Using Array.map instead of array.map

Question

Here is what I can do in Swift:

extension Int {
  func square() -> Int { return self * self }
}

And then call it like this: 3.square(), that gives me 9. Also, i can do it like so: Int.square(3), and it will give me () -> (Int). So, Int.square(3)() gives 9.

But if I write let array = [1, 2, 3]; Array.map(array) it gives error Cannot convert value of type 'Array<Int>' to expected argument of type '[_]'

Question is, how I can use Array.map in that way?

EDIT Ok, I'll try to explain my problem in details. Now, I have function like this:

func map<T, U>(f: T -> U) -> [T] -> [U] {
  return { ts in
    ts.map(f)
  }
}

It works, but only on arrays. There are many types that have map function, and it not very nice to declare global function like that for every type. So, lets say there is type C that have map function C<T> -> (T -> U) -> C<U>

Also, lets say I have function f, that transform A -> B -> C into B -> A -> C.

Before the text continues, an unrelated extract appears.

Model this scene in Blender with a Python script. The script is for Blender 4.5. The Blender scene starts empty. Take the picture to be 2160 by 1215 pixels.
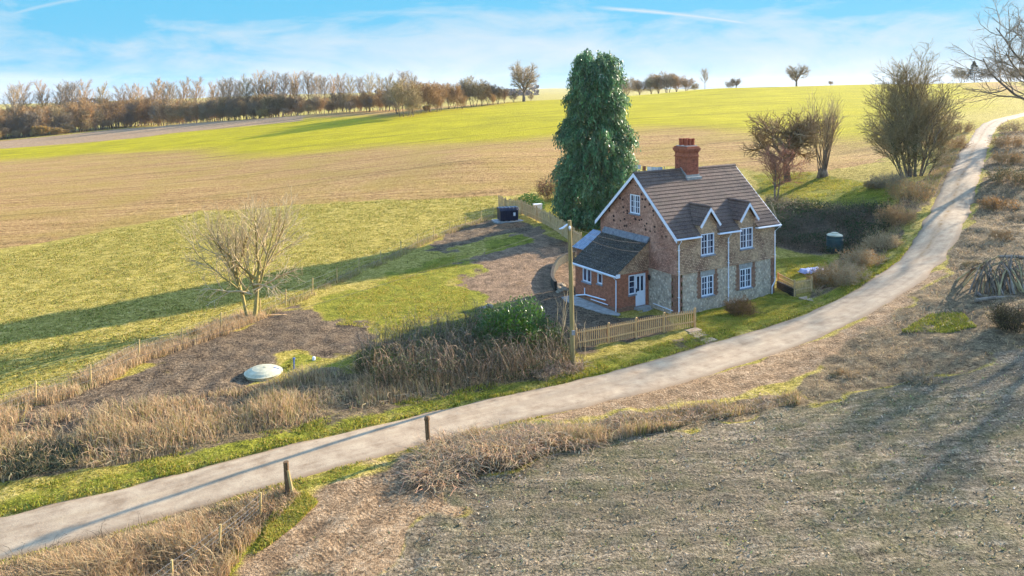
import bpy, math, random
import numpy as np
from mathutils import Vector, Matrix

R = math.radians
scene = bpy.context.scene
COL = scene.collection

# ------------------------------------------------------------------ camera, sky, sun, exposure
F, YH, CX, HC = 1600.0, 185.0, 1080.0, 15.0       # focal length and horizon in photo pixels, camera height in metres
cd = bpy.data.cameras.new('camera'); cam = bpy.data.objects.new('camera', cd); COL.objects.link(cam)
cam.location = (0, 0, HC); cam.rotation_euler = (R(90), 0, 0)
cd.sensor_width = 36; cd.lens = 36 * F / 2160; cd.shift_y = -(1215 / 2 - YH) / 2160
cd.clip_start = .5; cd.clip_end = 9000
scene.camera = cam
SUN_AZ, SUN_EL = R(37), R(18.8)                   # azimuth counted from +X towards +Y
sdir = Vector((math.cos(SUN_EL) * math.cos(SUN_AZ), math.cos(SUN_EL) * math.sin(SUN_AZ), math.sin(SUN_EL)))
sl = bpy.data.lights.new('sun', 'SUN'); sun = bpy.data.objects.new('sun', sl); COL.objects.link(sun)
sl.energy = 3.1; sl.angle = R(.5); sl.color = (1, .87, .68)
sun.rotation_euler = sdir.to_track_quat('Z', 'Y').to_euler(); sun.location = (60, 60, 60)
vs = scene.view_settings; vs.view_transform = 'Standard'; vs.look = 'None'; vs.exposure = 2.28; vs.gamma = 1
scene.cycles.max_bounces = 6; scene.cycles.transparent_max_bounces = 8


def nd(nt, typ, ins=None, **at):
    n = nt.nodes.new(typ)
    for k, v in at.items(): setattr(n, k, v)
    for k, v in (ins or {}).items():
        s = n.inputs[k]
        if isinstance(v, bpy.types.NodeSocket): nt.links.new(v, s)
        else: s.default_value = v
    return n


def c4(c): return (c[0], c[1], c[2], 1)


def S(r, g, b):                                    # an sRGB reading to a linear colour
    f = lambda v: v / 12.92 if v <= .04045 else ((v + .055) / 1.055) ** 2.4
    return (f(r / 255), f(g / 255), f(b / 255))


def ramp(nt, fac, stops):
    n = nt.nodes.new('ShaderNodeValToRGB'); nt.links.new(fac, n.inputs[0]); e = n.color_ramp.elements
    while len(e) < len(stops): e.new(.5)
    for i, (p, c) in enumerate(stops):
        e[i].position = p; e[i].color = c4(c) if isinstance(c, tuple) else (c, c, c, 1)
    return n.outputs[0]


def mix(nt, fac, a, b, mode='MIX'):
    n = nt.nodes.new('ShaderNodeMix'); n.data_type = 'RGBA'; n.blend_type = mode
    for i, v in ((0, fac), (6, a), (7, b)):
        if isinstance(v, bpy.types.NodeSocket): nt.links.new(v, n.inputs[i])
        else: n.inputs[i].default_value = v if i == 0 else c4(v)
    return n.outputs[2]


def mth(nt, op, a, b=0., clamp=False):
    n = nd(nt, 'ShaderNodeMath', {0: a, 1: b}, operation=op); n.use_clamp = clamp
    return n.outputs[0]


def noise(nt, vec, scale, detail=4, rough=.55, dist=0.):
    return nd(nt, 'ShaderNodeTexNoise', {'Vector': vec, 'Scale': scale, 'Detail': detail, 'Roughness': rough, 'Distortion': dist}).outputs[0]


def mapped(nt, vec, rz=0, sc=(1, 1, 1), loc=(0, 0, 0)):
    m = nd(nt, 'ShaderNodeMapping', {'Vector': vec}); m.inputs['Rotation'].default_value = (0, 0, rz)
    m.inputs['Scale'].default_value = sc; m.inputs['Location'].default_value = loc
    return m.outputs[0]


# sky: Nishita, with thin streaky clouds and two condensation trails laid over it by direction
w = bpy.data.worlds.new('World'); scene.world = w; w.use_nodes = True; nt = w.node_tree; nt.nodes.clear()
tc = nd(nt, 'ShaderNodeTexCoord').outputs['Generated']
sep = nd(nt, 'ShaderNodeSeparateXYZ', {0: tc})
sx, sy, sz = sep.outputs
sky = nd(nt, 'ShaderNodeTexSky', sky_type='NISHITA')
sky.sun_disc = False; sky.sun_elevation = SUN_EL; sky.sun_rotation = math.pi / 2 - SUN_AZ
sky.air_density = 1.; sky.dust_density = .4; sky.ozone_density = 3.
low = mth(nt, 'SUBTRACT', 1.3, mth(nt, 'MULTIPLY', sz, 2.6), True)     # clear air low down is still deep blue on this crisp day
skyc = mix(nt, mth(nt, 'MULTIPLY', low, .985), sky.outputs[0], (.17, .78, 1.22))
SKYW = .15
tx = mth(nt, 'DIVIDE', sx, mth(nt, 'MAXIMUM', sy, .05))      # bearing and height as tangents
tz = mth(nt, 'DIVIDE', sz, mth(nt, 'MAXIMUM', sy, .05))
cv = nd(nt, 'ShaderNodeCombineXYZ', {0: tx, 1: tz, 2: 0.}).outputs[0]
n1 = noise(nt, mapped(nt, cv, R(-24), (2.2, 6.5, 1), (4.3, 1.2, 0)), 1.6, 7, .6, .8)
n2 = noise(nt, mapped(nt, cv, R(-16), (5., 22, 1), (1.3, 2.2, 0)), 1.5, 6, .62, .5)
cl = mth(nt, 'ADD', mth(nt, 'MULTIPLY', n1, .75), mth(nt, 'MULTIPLY', n2, .42))
cl = mth(nt, 'ADD', cl, mth(nt, 'MULTIPLY', mth(nt, 'SUBTRACT', .075, tz), 1.9))
cl = mth(nt, 'ADD', cl, mth(nt, 'MULTIPLY', tx, .06))
cl = ramp(nt, cl, [(.52, 0.), (.66, .5), (.9, .97)])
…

So, it looks like I can do something like this:

let array = [1, 2, 3]
let square: Int -> Int = {$0 * $0}
map(square)(array) // [1, 4, 9], works fine
f(Array.map)(square)(array) // Error

Question is not about code readability but about how Swift's type system works.

Answer 1

Array.map function is defined as:

public func map<T>(self: [Self.Generator.Element]) -> (@noescape Self.Generator.Element throws -> T) rethrows -> [T]

The problem here is that the compiler cannot infer the return type of the transform function or T. So you have to define it the two following ways:

// variable declaration
let mapping: (Int -> Int) throws -> [Int] = Array.map(array)

// or (especially useful for further function calls)
aFunction(Array.map(array) as (Int -> Int) throws -> [Int])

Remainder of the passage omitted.